SET TASK
Quote verbatim every line from the line containing "Write part 4" to the line containing "MBm.wall(); MBm.roof(4, 1.1, .5)", inclusive of both, and no other line.

RECORDS TO PROCESS

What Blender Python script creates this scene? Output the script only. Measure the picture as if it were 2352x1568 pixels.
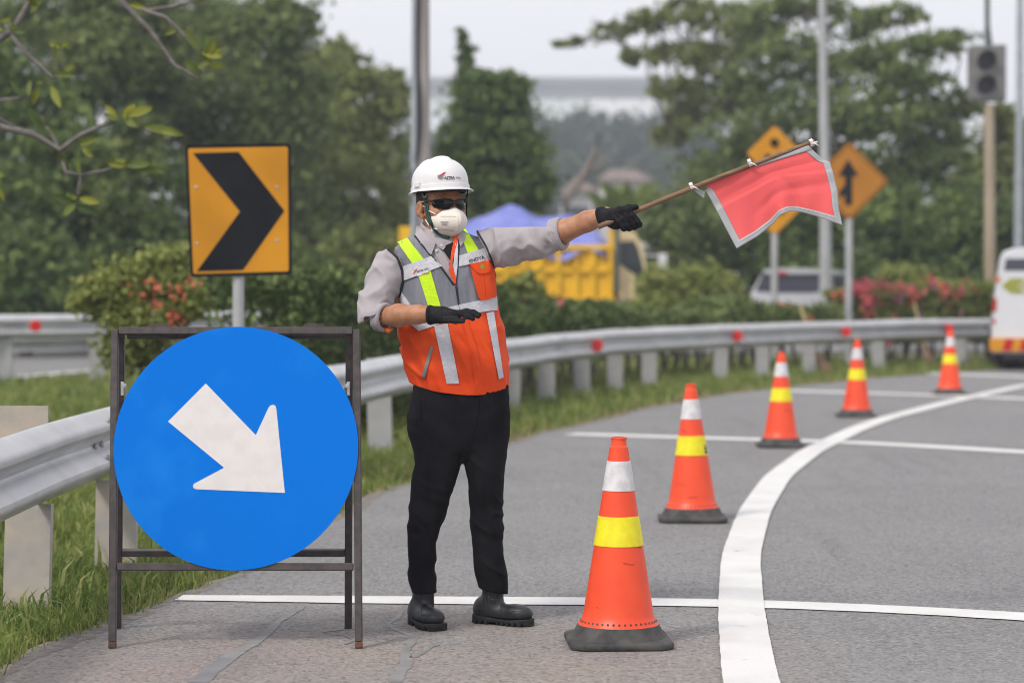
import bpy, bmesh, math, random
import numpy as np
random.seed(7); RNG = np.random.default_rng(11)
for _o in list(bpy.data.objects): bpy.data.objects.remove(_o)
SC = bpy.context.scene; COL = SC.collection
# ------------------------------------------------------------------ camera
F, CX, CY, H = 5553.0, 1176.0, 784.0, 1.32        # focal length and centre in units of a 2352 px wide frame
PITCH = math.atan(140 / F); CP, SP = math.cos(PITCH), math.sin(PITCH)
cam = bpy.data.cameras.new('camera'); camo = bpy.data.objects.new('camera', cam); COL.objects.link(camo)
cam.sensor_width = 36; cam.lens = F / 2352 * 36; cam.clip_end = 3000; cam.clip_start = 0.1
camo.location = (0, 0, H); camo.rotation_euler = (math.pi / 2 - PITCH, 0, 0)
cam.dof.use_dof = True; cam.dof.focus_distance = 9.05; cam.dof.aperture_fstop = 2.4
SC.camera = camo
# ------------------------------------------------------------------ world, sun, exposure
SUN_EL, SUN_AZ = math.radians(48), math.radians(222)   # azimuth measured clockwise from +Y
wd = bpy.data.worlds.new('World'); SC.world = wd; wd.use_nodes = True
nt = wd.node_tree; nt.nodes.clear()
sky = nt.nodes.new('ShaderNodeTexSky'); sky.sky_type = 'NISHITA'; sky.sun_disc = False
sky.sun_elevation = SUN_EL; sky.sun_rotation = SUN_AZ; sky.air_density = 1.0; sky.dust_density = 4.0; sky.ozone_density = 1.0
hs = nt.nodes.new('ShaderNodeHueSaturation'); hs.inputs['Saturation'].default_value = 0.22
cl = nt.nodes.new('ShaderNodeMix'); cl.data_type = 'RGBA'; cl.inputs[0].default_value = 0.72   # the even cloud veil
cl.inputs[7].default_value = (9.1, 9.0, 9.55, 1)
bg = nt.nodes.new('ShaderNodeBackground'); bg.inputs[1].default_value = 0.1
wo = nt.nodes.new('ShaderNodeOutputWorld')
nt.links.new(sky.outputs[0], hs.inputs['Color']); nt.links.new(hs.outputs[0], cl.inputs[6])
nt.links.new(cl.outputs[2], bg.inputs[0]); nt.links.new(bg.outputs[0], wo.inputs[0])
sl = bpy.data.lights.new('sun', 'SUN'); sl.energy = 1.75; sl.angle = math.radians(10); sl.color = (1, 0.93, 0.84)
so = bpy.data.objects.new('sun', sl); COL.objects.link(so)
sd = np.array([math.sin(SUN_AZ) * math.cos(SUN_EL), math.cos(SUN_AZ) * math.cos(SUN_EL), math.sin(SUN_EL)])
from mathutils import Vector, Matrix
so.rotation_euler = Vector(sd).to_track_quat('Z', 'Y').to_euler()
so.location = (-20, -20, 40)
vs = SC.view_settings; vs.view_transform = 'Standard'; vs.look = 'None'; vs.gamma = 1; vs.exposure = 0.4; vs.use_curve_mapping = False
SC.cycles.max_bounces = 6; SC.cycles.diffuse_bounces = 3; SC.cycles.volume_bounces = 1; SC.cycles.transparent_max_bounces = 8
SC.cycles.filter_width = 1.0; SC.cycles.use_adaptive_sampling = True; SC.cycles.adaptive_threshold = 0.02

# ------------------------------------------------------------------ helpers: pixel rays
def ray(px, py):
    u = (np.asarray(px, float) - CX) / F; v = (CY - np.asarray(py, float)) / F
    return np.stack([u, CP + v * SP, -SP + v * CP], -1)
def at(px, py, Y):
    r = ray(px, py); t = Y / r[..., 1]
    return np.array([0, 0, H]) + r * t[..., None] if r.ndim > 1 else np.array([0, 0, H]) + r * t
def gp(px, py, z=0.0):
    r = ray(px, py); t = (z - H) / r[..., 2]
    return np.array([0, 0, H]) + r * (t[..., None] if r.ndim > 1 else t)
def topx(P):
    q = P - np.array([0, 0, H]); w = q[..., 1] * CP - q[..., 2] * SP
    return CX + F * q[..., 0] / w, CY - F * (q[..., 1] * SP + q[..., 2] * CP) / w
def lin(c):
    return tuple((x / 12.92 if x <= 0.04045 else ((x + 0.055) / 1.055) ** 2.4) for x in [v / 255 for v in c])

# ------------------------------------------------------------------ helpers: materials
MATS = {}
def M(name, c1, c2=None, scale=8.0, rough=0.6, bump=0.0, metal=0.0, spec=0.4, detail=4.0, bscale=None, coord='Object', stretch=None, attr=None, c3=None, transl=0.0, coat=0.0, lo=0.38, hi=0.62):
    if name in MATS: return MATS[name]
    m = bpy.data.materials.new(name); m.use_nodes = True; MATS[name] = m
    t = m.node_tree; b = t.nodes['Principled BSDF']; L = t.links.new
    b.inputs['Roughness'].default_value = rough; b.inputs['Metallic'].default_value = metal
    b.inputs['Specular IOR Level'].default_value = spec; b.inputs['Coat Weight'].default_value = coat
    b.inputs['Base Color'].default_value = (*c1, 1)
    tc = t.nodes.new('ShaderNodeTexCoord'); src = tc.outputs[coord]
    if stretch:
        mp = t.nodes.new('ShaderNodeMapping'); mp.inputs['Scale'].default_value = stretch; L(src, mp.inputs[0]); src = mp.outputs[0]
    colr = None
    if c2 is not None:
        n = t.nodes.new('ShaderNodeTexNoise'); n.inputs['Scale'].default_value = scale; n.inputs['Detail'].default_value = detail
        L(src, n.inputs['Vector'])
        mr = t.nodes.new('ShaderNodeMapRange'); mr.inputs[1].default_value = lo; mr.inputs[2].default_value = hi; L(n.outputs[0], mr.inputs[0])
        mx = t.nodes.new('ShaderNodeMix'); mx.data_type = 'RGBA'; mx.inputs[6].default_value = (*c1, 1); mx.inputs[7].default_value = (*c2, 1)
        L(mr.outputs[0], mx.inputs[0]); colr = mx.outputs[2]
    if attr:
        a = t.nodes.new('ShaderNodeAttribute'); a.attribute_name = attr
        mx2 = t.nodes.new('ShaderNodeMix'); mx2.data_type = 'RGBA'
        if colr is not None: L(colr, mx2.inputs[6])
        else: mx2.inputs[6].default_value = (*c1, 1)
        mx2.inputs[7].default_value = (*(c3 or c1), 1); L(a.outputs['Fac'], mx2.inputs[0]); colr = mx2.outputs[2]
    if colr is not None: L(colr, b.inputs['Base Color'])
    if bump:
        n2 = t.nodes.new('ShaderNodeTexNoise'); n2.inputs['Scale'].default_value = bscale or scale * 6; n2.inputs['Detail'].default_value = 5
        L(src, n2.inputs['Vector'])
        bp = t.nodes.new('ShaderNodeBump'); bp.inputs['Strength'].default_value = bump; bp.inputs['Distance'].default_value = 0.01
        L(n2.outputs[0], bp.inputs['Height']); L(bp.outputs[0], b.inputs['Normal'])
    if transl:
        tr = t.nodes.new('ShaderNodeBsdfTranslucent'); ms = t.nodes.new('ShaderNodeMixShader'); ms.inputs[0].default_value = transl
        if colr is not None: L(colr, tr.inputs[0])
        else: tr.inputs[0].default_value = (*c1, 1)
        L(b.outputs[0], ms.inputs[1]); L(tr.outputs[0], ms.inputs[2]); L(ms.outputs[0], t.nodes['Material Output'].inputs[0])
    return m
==
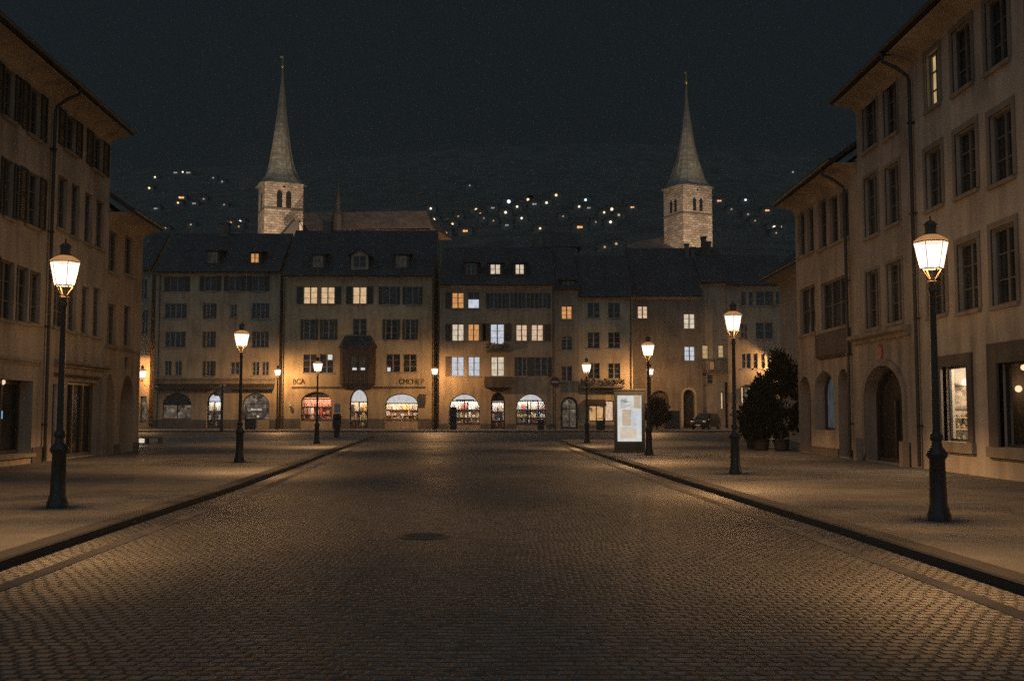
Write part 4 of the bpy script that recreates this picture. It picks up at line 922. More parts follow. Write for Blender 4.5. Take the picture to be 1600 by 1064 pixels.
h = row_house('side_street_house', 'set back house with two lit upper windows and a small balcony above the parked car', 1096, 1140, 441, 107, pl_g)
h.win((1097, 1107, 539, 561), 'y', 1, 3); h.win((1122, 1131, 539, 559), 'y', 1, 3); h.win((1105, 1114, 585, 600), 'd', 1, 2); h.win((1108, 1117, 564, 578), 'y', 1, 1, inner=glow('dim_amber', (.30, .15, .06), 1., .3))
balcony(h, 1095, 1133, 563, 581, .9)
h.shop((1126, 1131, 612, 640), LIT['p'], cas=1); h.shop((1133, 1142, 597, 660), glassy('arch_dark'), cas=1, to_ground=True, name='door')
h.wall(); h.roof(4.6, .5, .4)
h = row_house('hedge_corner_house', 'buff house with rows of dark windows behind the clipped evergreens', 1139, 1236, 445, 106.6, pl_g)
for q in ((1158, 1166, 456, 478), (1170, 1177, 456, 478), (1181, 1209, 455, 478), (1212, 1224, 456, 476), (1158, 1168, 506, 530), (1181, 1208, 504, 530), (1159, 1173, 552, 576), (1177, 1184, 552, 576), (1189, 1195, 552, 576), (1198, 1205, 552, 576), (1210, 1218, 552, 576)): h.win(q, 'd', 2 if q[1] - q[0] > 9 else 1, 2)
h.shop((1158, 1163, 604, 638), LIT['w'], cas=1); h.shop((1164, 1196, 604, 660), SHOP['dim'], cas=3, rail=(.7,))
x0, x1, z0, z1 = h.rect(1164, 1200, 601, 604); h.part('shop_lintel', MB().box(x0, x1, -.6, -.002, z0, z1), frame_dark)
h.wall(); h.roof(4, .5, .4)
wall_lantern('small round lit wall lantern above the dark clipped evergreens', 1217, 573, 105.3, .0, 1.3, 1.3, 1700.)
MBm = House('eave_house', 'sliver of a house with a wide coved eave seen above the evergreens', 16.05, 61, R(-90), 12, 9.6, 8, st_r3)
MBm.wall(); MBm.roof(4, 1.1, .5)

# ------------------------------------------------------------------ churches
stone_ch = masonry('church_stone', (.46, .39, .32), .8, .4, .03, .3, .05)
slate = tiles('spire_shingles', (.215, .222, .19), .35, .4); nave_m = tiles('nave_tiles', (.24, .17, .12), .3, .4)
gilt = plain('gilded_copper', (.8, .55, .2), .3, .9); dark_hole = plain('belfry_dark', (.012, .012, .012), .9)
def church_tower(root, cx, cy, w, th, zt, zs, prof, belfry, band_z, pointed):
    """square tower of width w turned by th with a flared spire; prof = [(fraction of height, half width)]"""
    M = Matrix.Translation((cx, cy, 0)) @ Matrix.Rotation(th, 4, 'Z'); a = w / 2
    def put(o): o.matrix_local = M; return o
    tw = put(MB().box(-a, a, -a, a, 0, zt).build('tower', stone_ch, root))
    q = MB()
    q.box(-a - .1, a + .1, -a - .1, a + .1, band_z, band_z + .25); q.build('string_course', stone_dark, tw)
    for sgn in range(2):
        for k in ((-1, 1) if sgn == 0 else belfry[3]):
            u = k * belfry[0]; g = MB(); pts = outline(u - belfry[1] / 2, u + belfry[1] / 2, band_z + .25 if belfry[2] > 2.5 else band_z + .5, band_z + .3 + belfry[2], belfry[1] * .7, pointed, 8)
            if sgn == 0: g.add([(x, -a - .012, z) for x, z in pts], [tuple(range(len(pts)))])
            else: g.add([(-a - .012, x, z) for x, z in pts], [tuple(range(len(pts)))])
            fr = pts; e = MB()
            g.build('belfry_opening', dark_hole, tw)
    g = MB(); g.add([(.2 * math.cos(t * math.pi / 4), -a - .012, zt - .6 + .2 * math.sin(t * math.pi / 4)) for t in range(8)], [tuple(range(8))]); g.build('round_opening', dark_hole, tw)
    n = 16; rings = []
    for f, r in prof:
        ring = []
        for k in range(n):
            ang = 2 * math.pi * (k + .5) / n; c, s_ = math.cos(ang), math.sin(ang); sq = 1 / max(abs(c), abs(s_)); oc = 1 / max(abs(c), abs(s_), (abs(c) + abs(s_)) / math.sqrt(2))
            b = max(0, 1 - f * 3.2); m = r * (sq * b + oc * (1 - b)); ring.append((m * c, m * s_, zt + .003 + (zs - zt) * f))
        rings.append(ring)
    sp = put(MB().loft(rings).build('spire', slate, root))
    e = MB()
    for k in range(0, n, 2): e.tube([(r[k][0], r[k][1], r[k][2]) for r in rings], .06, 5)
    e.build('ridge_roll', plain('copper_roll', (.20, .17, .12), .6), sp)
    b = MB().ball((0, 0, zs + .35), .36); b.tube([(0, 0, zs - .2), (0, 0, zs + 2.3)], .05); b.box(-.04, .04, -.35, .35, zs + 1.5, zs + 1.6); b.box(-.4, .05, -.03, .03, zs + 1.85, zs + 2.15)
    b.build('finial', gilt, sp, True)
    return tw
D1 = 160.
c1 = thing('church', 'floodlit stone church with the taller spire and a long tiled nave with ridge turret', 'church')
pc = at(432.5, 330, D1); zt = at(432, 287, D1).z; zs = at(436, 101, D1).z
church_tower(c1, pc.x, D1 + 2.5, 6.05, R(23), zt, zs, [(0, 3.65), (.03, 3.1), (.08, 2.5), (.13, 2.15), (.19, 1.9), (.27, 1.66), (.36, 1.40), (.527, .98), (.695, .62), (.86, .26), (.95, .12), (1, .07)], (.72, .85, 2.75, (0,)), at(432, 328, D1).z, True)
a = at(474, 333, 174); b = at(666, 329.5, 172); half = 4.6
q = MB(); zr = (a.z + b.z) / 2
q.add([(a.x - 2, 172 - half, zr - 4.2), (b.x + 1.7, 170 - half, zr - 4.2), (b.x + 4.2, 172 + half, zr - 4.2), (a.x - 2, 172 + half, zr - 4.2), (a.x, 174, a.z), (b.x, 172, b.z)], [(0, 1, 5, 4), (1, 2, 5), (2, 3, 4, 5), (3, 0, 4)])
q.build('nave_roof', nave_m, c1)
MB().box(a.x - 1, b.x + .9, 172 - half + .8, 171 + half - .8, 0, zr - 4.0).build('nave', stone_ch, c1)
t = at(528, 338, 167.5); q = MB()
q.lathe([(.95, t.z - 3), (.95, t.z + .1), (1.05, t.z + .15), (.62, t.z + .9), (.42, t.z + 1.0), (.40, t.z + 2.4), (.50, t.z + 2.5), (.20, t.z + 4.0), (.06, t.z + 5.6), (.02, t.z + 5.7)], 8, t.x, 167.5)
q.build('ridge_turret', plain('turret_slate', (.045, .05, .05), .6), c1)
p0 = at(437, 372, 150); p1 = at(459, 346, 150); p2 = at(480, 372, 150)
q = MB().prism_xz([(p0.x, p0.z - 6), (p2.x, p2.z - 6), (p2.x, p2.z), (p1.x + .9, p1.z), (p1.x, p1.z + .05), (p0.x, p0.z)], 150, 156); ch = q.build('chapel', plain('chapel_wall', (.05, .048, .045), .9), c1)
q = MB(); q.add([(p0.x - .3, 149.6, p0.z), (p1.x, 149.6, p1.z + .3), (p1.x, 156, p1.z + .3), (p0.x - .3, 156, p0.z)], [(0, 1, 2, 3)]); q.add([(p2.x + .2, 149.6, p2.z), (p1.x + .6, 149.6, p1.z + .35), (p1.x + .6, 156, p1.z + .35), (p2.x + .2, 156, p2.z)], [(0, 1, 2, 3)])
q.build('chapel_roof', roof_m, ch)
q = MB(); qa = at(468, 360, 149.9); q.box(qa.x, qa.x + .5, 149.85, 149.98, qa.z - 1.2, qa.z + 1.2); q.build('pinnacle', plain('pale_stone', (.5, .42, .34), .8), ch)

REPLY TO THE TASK
Write part 4 of the bpy script that recreates this picture. It picks up at line 922. More parts follow. Write for Blender 4.5. Take the picture to be 1600 by 1064 pixels.
h = row_house('side_street_house', 'set back house with two lit upper windows and a small balcony above the parked car', 1096, 1140, 441, 107, pl_g)
h.win((1097, 1107, 539, 561), 'y', 1, 3); h.win((1122, 1131, 539, 559), 'y', 1, 3); h.win((1105, 1114, 585, 600), 'd', 1, 2); h.win((1108, 1117, 564, 578), 'y', 1, 1, inner=glow('dim_amber', (.30, .15, .06), 1., .3))
balcony(h, 1095, 1133, 563, 581, .9)
h.shop((1126, 1131, 612, 640), LIT['p'], cas=1); h.shop((1133, 1142, 597, 660), glassy('arch_dark'), cas=1, to_ground=True, name='door')
h.wall(); h.roof(4.6, .5, .4)
h = row_house('hedge_corner_house', 'buff house with rows of dark windows behind the clipped evergreens', 1139, 1236, 445, 106.6, pl_g)
for q in ((1158, 1166, 456, 478), (1170, 1177, 456, 478), (1181, 1209, 455, 478), (1212, 1224, 456, 476), (1158, 1168, 506, 530), (1181, 1208, 504, 530), (1159, 1173, 552, 576), (1177, 1184, 552, 576), (1189, 1195, 552, 576), (1198, 1205, 552, 576), (1210, 1218, 552, 576)): h.win(q, 'd', 2 if q[1] - q[0] > 9 else 1, 2)
h.shop((1158, 1163, 604, 638), LIT['w'], cas=1); h.shop((1164, 1196, 604, 660), SHOP['dim'], cas=3, rail=(.7,))
x0, x1, z0, z1 = h.rect(1164, 1200, 601, 604); h.part('shop_lintel', MB().box(x0, x1, -.6, -.002, z0, z1), frame_dark)
h.wall(); h.roof(4, .5, .4)
wall_lantern('small round lit wall lantern above the dark clipped evergreens', 1217, 573, 105.3, .0, 1.3, 1.3, 1700.)
MBm = House('eave_house', 'sliver of a house with a wide coved eave seen above the evergreens', 16.05, 61, R(-90), 12, 9.6, 8, st_r3)
MBm.wall(); MBm.roof(4, 1.1, .5)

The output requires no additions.